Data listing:
# # #

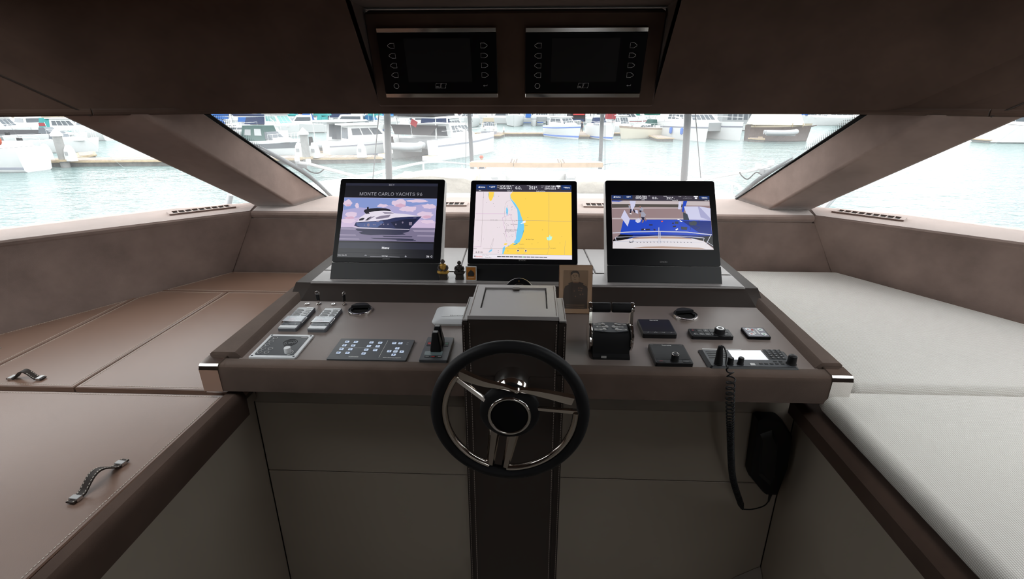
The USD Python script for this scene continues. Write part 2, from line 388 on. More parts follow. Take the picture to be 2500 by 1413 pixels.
# windshield
n_g = np.array([0, .48, .75]); n_g = n_g / np.linalg.norm(n_g)
wb, wt = 2.962, 2.208
def gz(y): return SZ + (2.95 - y) * .64
ws = thing('window_1', 'wide raked windshield above the helm console', None, kind='structure')
obj('glass', slab([(-1.24, wb, gz(wb)), (1.24, wb, gz(wb)), (1.40, wt, gz(wt)), (-1.40, wt, gz(wt))], n_g * .012), 'windshield_glass', ws, False)
for s in (-1, 1):
    obj('frit_border', slab([(s * 1.185, wb, gz(wb)), (s * 1.30, wb, gz(wb)), (s * 1.44, wt, gz(wt)), (s * 1.338, wt, gz(wt))], -n_g * .004), 'black_matt', ws, False, 'black painted edge of the windshield')
obj('frit_border', slab([(-1.25, wb + .02, gz(wb + .02)), (1.25, wb + .02, gz(wb + .02)), (1.25, wb - .004, gz(wb - .004)), (-1.25, wb - .004, gz(wb - .004))], -n_g * .004), 'black_matt', ws, False)
# dotted frit fade at the upper corners
dots = []
for s in (-1, 1):
    for i in range(26):
        for j in range(4):
            y = 2.215 + i * .0095
            xe = 1.185 + (wb - y) / (wb - wt) * .153
            dots.append(mv(cyl(.0026 - .0005 * j, .001, n=6), (s * (xe - .006 - j * .0085), y, gz(y) - .002), rx=-32.6))
obj('frit_dots', cat(dots), 'black_matt', ws, False, kind='stuff')

SKX, SKA, SKB = (.85, 2.25), .5, 1.42     # two glass roof hatches, over the counter and the bench
# ceiling: an eyebrow that sweeps up from the header, with a recess for the overhead displays
NXL, NXR = -.602, .497        # recess sides
def sof(z): return 2.2 - (z - HZ) * .909
cl = thing('ceiling', 'brown suede headliner sweeping up above the windshield', None, kind='structure')
zt = 1.985
def fx(z): return 1.81 + (z - HZ) * 1.46
HP = [(.95, 2.19), (1.2, 2.12), (1.33, 2.02), (1.42, 1.90), (1.5, 1.79)]                       # header edge, centre to fold
TP = [(.98, 1.855), (1.3, 1.77), (1.52, 1.65), (1.72, 1.51), (1.905, 1.365)]                   # upper edge of the soffit
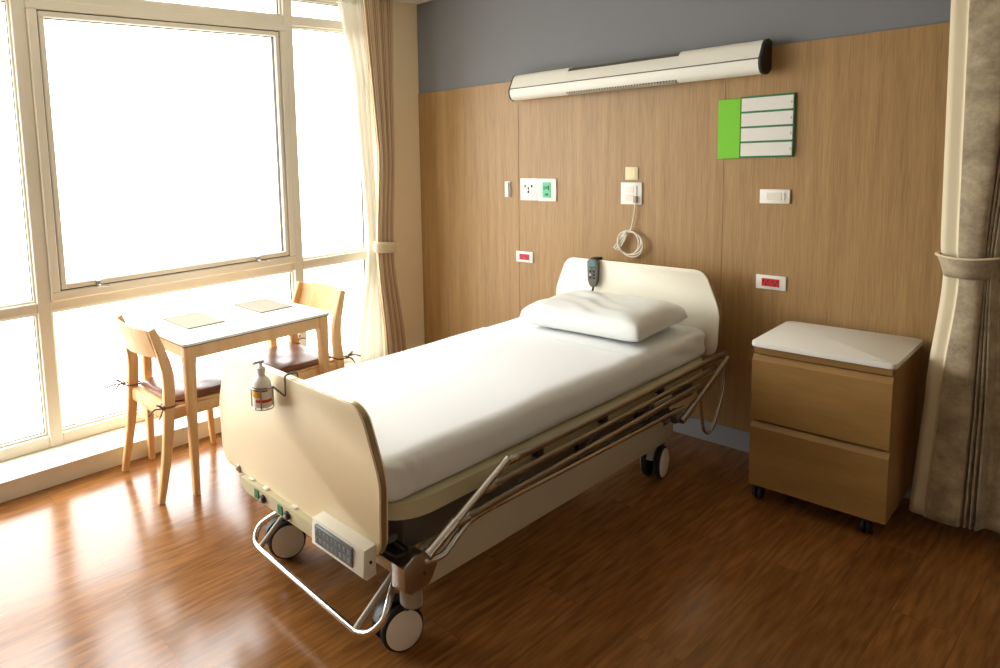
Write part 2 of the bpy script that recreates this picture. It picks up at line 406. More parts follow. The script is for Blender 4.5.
# window grid
MUL = [(-.78, -.71), (.932, 1.003), (2.605, 2.675), (3.28, 3.33)]
for k, (a, b) in enumerate(MUL):
    bm = B(); box(bm, WX-.11, WX, a, b, .10, CZ, .004, 1)
    struct('trim_%d' % (k+8), bm, M['frame'])
def pane_frame(bm, y0, y1, z0, z1, w, x0, x1, bev=.003):
    box(bm, x0, x1, y0, y1, z0, z0+w, bev, 1); box(bm, x0, x1, y0, y1, z1-w, z1, bev, 1)
    box(bm, x0, x1, y0, y0+w, z0+w, z1-w, bev, 1); box(bm, x0, x1, y1-w, y1, z0+w, z1-w, bev, 1)
bays = [(-.71, .932), (1.003, 2.605), (2.675, 3.28)]
for k, (a, b) in enumerate(bays):
    bm = B()
    for z0, z1 in ((.101, .165), (.835, .893), (2.447, 2.502), (CZ-.02, CZ)):
        box(bm, WX-.10, WX-.004, a, b, z0, z1, .004, 1)
    w = struct('window_%d' % (k+1), bm, M['frame'])
    main = (k == 1)
    rows = [(.165, .835), (2.502, CZ-.02)] + ([] if main else [(.893, 2.447)])
    for z0, z1 in rows:
        bm = B(); pane_frame(bm, a, b, z0, z1, .012, WX-.07, WX-.025, .002); obj('glazing_bead', bm, M['frame'], w, False)
        bm = B(); pane_frame(bm, a+.012, b-.012, z0+.012, z1-.012, .003, WX-.052, WX-.040, 0); obj('gasket_gap_shade', bm, M['gasket_gap_shade'], w, False)
        bm = B(); box(bm, WX-.050, WX-.044, a+.013, b-.013, z0+.013, z1-.013); obj('glass', bm, M['glass'], w, False)
    if main:
        bm = B(); pane_frame(bm, a, b, .893, 2.447, .048, WX-.06, WX+.022, .004); obj('outer_frame', bm, M['frame'], w, False)
        bm = B(); pane_frame(bm, a+.048, b-.048, .941, 2.399, .007, WX-.05, WX+.006, 0); obj('gasket_gap_shade', bm, M['gasket_gap_shade'], w, False)  # dark strip standing in for the shadow line between outer frame and sash
        bm = B(); pane_frame(bm, a+.054, b-.054, .947, 2.393, .030, WX-.05, WX+.016, .004); sash = obj('sash', bm, M['frame'], w, False)
        bm = B(); pane_frame(bm, a+.084, b-.084, .977, 2.363, .0025, WX-.03, WX-.005, 0); obj('gasket_gap_shade', bm, M['gasket_gap_shade'], w, False)
        bm = B(); box(bm, WX-.028, WX-.022, a+.085, b-.085, .978, 2.362); obj('glass', bm, M['glass'], w, False)
        for yy in (a+.25, b-.31):
            bm = B(); box(bm, WX+.014, WX+.032, yy-.012, yy+.012, .935, .972, .003)
            tube(bm, rounded_path([(WX+.03, yy, .950), (WX+.05, yy, .945), (WX+.052, yy+.05, .940)], .01), .006, 8)
            obj('latch', bm, M['steel'], w)

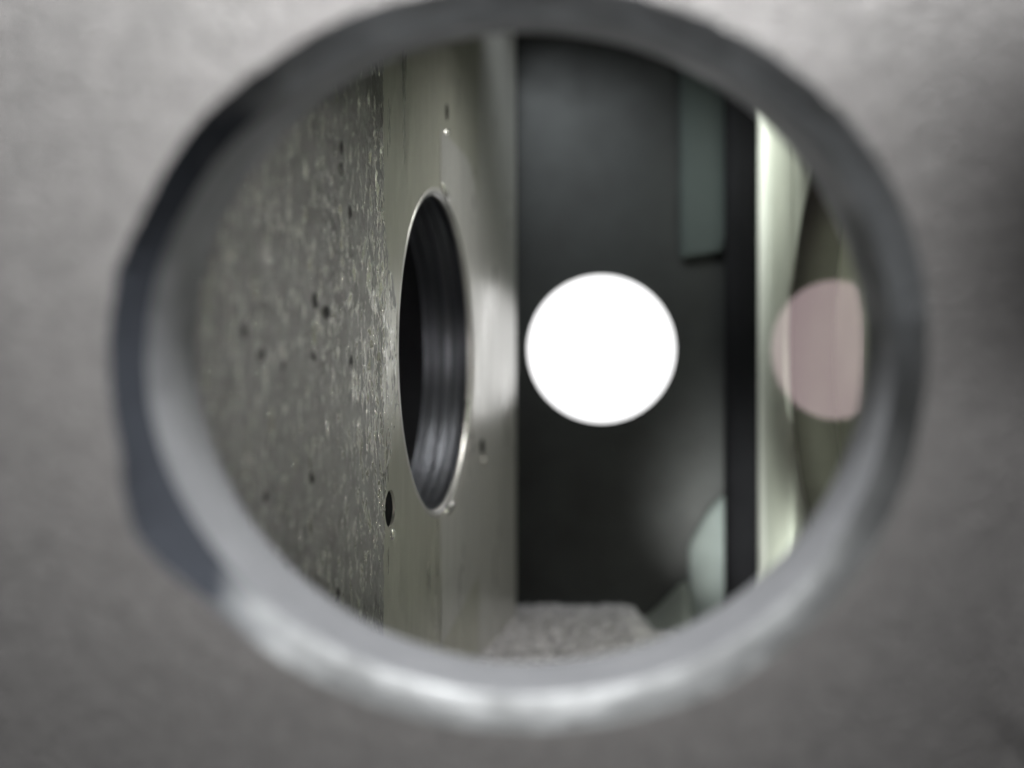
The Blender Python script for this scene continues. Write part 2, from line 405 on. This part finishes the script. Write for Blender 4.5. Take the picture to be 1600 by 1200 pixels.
# right wall with its own round port, pale green
rp = link('side_wall', cut(box_me((26, 60, -34), (29.8, 145.5, 43)), [cyl_me((20, 102, 3.0), (36, 102, 3.0), 16.9, n=160)]), M['green'], root, smooth=False)
link('side_port_bore', tube_me((25.9, 102, 3.0), (29.9, 102, 3.0), 17.2, 16.9-.15, 160), M['olive'], rp)
link('outer_pocket', box_me((36, 62, -32), (38, 145, 42)), M['pocket'], root, smooth=False)

bead = []  # half-round bead added so the pale strip shades off at its edges
for z in (-34, 43):
    for i in range(33):
        a = math.pi*i/32; bead.append((26.02-1.05*math.sin(a)**.8, 125.5-7.6*math.cos(a), z))
bf = [(i, i+1, 34+i, 33+i) for i in range(32)] + [(32, 0, 33, 65), tuple(range(33)), tuple(range(33, 66))]
link('shading_bead', cut(mesh(bead, bf), [cyl_me((20, 102, 3.0), (36, 102, 3.0), 17.3, n=160)]), M['green'], rp, smooth=False)
# ------------------------------------------------------------------ coated glass plate on its black holder
g = bpy.data.objects.new('glass_plate', None); sc.collection.objects.link(g)
ang = math.radians(8)      # turned about the vertical
# mirror plane found so the back hole is seen in it
m_ = Vector((math.cos(ang), math.sin(ang), 0)); D = Vector((DX, 135, 0)); k = .2535
s = (k*D.y-D.x)/(m_.x-k*m_.y); mid = D+m_*s/2; d_ = Vector((-math.sin(ang), math.cos(ang), 0))
def online(slope):   # point of plane where x = slope*y
    t = (slope*mid.y-mid.x)/(d_.x-slope*d_.y); return mid+d_*t
A, B = online((1192-800)/2000), online((1352-800)/2000)
g.location = Vector((A.x, A.y, -30))*MM
g['label'] = 'clear upright glass plate inside the opening mirroring the white background as a pink disc'
g['category'] = 'glass plate'
def prism(a, b, th, z0, z1):
    nrm = m_*th
    P = [a, b, b+nrm, a+nrm]
    V = [(p.x, p.y, z) for z in (z0, z1) for p in P]
    return mesh(V, [(0, 1, 2, 3), (4, 5, 6, 7), (0, 1, 5, 4), (1, 2, 6, 5), (2, 3, 7, 6), (3, 0, 4, 7)])
V = []; NZ = 72      # the plate is very slightly bowed towards the opening
for i in range(NZ+1):
    z = -29+71*i/NZ; b_ = -m_*((z-2.6)**2/(2*620.))*-1
    for p in (A, B): V.append((p.x+b_.x, p.y+b_.y, z))
gm = mesh(V, [(2*i, 2*i+1, 2*i+3, 2*i+2) for i in range(NZ)])
gl = link('coated_glass', gm, M['glass'], g)
q0 = px(1136, 600, 132); q1 = px(1191, 600, 132)
link('corner_bar', box_me((q0.x, 131.5, -34), (q1.x, 134.9, 43), 1.1), M['black'], root, smooth=False)
link('foot', box_me((min(A.x, B.x)-1, B.y, -34.5), (max(A.x, B.x)+1, A.y+.2, -29), .3), M['black'], g, smooth=False)

# ------------------------------------------------------------------ overexposed background behind the back hole, added as a glowing disc
lp = bpy.data.objects.new('bright_backdrop', None); sc.collection.objects.link(lp)
lp.location = (DX*MM, .185, DZ*MM-.033)
lp['label'] = 'overexposed white background behind the hole in the dark back wall, an added glowing disc'
lp['category'] = 'bright background'
link('backdrop_disc', cyl_me((DX, 176, DZ), (DX, 178, DZ), 30), M['glow'], lp)
link('backdrop_rim', tube_me((DX, 175, DZ), (DX, 186, DZ), 33, 30.1), M['shell'], lp)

# # #

§ Written instruction
In the data above, please extract the lines from the first one through the line with "ws, False, kind='stuff')", exactly, and keep pictures out.

§ Result
The USD Python script for this scene continues. Write part 2, from line 388 on. More parts follow. Take the picture to be 2500 by 1413 pixels.
# windshield
n_g = np.array([0, .48, .75]); n_g = n_g / np.linalg.norm(n_g)
wb, wt = 2.962, 2.208
def gz(y): return SZ + (2.95 - y) * .64
ws = thing('window_1', 'wide raked windshield above the helm console', None, kind='structure')
obj('glass', slab([(-1.24, wb, gz(wb)), (1.24, wb, gz(wb)), (1.40, wt, gz(wt)), (-1.40, wt, gz(wt))], n_g * .012), 'windshield_glass', ws, False)
for s in (-1, 1):
    obj('frit_border', slab([(s * 1.185, wb, gz(wb)), (s * 1.30, wb, gz(wb)), (s * 1.44, wt, gz(wt)), (s * 1.338, wt, gz(wt))], -n_g * .004), 'black_matt', ws, False, 'black painted edge of the windshield')
obj('frit_border', slab([(-1.25, wb + .02, gz(wb + .02)), (1.25, wb + .02, gz(wb + .02)), (1.25, wb - .004, gz(wb - .004)), (-1.25, wb - .004, gz(wb - .004))], -n_g * .004), 'black_matt', ws, False)
# dotted frit fade at the upper corners
dots = []
for s in (-1, 1):
    for i in range(26):
        for j in range(4):
            y = 2.215 + i * .0095
            xe = 1.185 + (wb - y) / (wb - wt) * .153
            dots.append(mv(cyl(.0026 - .0005 * j, .001, n=6), (s * (xe - .006 - j * .0085), y, gz(y) - .002), rx=-32.6))
obj('frit_dots', cat(dots), 'black_matt', ws, False, kind='stuff')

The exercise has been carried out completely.